Les entreprises qui produisent et commercialisent le gaz naturel le présentent souvent comme une énergie propre. Cette publicité est en grande partie fausse et joue sur le différentiel en faveur du gaz relativement au charbon. Il est vrai que la combustion du premier dégage beaucoup moins de particules nocives pour la santé que celle du second (soufre, métaux, particules fines). Pour une même quantité d’énergie obtenue (en chaleur ou en électricité), l’émission de CO2 est elle aussi moindre – environ 450 g/kWh pour le gaz contre environ 900 g/kWh pour le charbon. De sorte que, lorsque l’on remplace le charbon par le gaz dans un système technique – industrie, chauffage, centrale électrique –, le gain est immédiat et sensible. La diminution des émissions de dioxyde de carbone des États-Unis ou de la Grande-Bretagne ces dernières années est directement imputable au basculement de leurs systèmes électriques du charbon vers le gaz. Lorsque c’est possible, tout transfert du charbon vers le gaz peut donc constituer un moyen efficace pour réduire les émissions de gaz à effet de serre d’un pays ou d’une industrie. À cet égard, le système électrique allemand, en favorisant le lignite et le charbon plutôt que le gaz ces dernières années, uniquement pour un gain de quelques centimes au kWh, a fait preuve d’une irresponsabilité regrettable.
Toutefois, cette présentation des avantages du gaz naturel s’évanouit dès lors que l’on s’interroge sur les systèmes profondément décarbonés dont nous avons besoin pour parvenir aux objectifs climatiques de la Convention. Les très grandes réserves de gaz disponibles, pour des coûts de revient assez bas, en font un combustible attractif pour plusieurs décennies au rythme actuel de notre consommation. En croissance vigoureuse avec + 4 % en 2017 relativement à 2016, le gaz a représenté 45 % de l’augmentation de l’énergie mondiale en 2018. Les émissions de CO2 dues au gaz se sont en conséquence elles aussi envolées. En outre, il faut tenir compte des fuites de méthane – un gaz à effet de serre 18 fois plus puissant que le CO2 – lors des opérations d’extraction et de transport. La hausse de la teneur en méthane de l’atmosphère depuis 2008 est en grande partie attribuée aux émissions dues à l’extraction du gaz dit « de schiste », dues aux fuites mais aussi aux relâchements volontaires liés aux techniques utilisées.

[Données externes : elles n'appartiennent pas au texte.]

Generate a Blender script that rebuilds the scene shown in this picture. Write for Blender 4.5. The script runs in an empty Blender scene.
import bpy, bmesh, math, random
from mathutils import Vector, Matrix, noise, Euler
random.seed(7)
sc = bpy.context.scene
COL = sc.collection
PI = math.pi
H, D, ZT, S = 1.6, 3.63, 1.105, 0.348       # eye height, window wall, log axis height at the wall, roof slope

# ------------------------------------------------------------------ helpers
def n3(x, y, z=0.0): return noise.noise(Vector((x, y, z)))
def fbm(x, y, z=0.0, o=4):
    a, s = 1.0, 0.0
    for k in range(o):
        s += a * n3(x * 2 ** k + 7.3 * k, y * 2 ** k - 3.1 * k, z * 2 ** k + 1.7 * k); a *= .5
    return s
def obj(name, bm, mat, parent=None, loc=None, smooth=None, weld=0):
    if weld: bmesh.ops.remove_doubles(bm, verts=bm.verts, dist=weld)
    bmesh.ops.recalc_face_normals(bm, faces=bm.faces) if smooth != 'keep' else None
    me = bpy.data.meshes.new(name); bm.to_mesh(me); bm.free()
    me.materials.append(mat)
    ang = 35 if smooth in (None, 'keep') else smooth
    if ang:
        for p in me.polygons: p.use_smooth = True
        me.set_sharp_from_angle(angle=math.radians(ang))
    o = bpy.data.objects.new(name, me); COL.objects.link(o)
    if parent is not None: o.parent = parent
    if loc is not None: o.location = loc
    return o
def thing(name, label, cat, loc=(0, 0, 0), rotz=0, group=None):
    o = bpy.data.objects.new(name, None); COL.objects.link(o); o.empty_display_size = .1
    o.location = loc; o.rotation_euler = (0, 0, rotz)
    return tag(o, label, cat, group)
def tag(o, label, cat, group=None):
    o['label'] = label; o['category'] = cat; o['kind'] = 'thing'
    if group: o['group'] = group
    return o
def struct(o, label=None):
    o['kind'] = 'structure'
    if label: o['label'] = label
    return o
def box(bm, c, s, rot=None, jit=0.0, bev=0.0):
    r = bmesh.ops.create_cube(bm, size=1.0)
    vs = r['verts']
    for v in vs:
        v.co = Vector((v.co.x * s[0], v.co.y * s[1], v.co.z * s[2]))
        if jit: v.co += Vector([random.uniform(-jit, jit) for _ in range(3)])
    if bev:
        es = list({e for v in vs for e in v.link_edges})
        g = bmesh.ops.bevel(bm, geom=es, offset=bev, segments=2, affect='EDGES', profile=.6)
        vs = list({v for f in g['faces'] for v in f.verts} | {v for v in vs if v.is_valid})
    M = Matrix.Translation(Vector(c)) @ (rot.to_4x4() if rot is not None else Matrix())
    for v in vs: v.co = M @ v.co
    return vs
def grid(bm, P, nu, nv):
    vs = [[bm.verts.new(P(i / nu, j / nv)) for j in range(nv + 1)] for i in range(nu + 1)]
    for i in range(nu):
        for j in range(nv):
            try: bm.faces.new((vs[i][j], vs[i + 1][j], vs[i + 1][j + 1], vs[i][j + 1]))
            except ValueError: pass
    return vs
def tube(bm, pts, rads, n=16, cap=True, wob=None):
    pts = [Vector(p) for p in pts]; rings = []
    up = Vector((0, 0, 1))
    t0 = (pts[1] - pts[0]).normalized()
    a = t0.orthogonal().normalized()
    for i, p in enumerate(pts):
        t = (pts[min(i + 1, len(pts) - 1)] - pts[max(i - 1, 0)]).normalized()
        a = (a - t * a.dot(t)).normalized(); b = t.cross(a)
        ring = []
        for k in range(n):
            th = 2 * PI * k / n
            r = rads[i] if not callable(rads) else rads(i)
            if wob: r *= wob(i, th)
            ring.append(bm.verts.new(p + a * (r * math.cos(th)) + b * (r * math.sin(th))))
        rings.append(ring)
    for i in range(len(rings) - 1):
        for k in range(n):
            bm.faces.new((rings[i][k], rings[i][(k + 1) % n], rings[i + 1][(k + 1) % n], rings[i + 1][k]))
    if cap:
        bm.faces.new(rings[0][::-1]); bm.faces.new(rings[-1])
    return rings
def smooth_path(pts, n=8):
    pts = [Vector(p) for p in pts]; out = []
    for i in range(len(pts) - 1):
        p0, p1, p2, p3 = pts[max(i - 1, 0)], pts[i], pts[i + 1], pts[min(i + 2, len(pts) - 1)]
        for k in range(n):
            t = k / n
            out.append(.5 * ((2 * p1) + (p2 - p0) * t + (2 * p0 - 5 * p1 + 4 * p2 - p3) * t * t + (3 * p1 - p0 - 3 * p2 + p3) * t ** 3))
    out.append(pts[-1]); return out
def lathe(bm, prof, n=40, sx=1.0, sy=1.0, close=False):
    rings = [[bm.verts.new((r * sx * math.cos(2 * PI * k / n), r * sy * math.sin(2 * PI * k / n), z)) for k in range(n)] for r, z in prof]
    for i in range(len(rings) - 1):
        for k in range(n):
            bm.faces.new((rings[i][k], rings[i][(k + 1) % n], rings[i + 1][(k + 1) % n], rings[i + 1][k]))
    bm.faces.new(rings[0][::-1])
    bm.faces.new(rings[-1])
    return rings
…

Le recours au gaz peut donc se justifier dès lors qu’il se substitue au charbon, voire au pétrole, pour obtenir une diminution immédiate des émissions de CO2 et pour la santé publique. En revanche, s’il vient s’y ajouter sans fermeture de centrales à charbon, par exemple, le gain annoncé est inexistant. Dans les visions de long terme, il convient de traiter le gaz comme le charbon et le pétrole puisque l’objectif climatique des 2 °C de réchauffement planétaire à ne pas dépasser suppose une baisse de 80 % des émissions de CO2 dues à l’énergie. Une approche raisonnable consisterait donc à dire que le gaz est la dernière des trois énergies fossiles à devoir s’effacer (le gaz pourrait aussi être une source de carburant non carboné, l’hydrogène. Il serait obtenu en séparant et en stockant le carbone de la molécule de méthane. L’hydrogène restant devient alors utilisable pour un moteur n’émettant pas de CO2. L’hydrogène peut également être obtenu en hydrolysant l’eau avec de l’électricité mais ces deux processus consomment beaucoup d’énergie qu’il faut produire).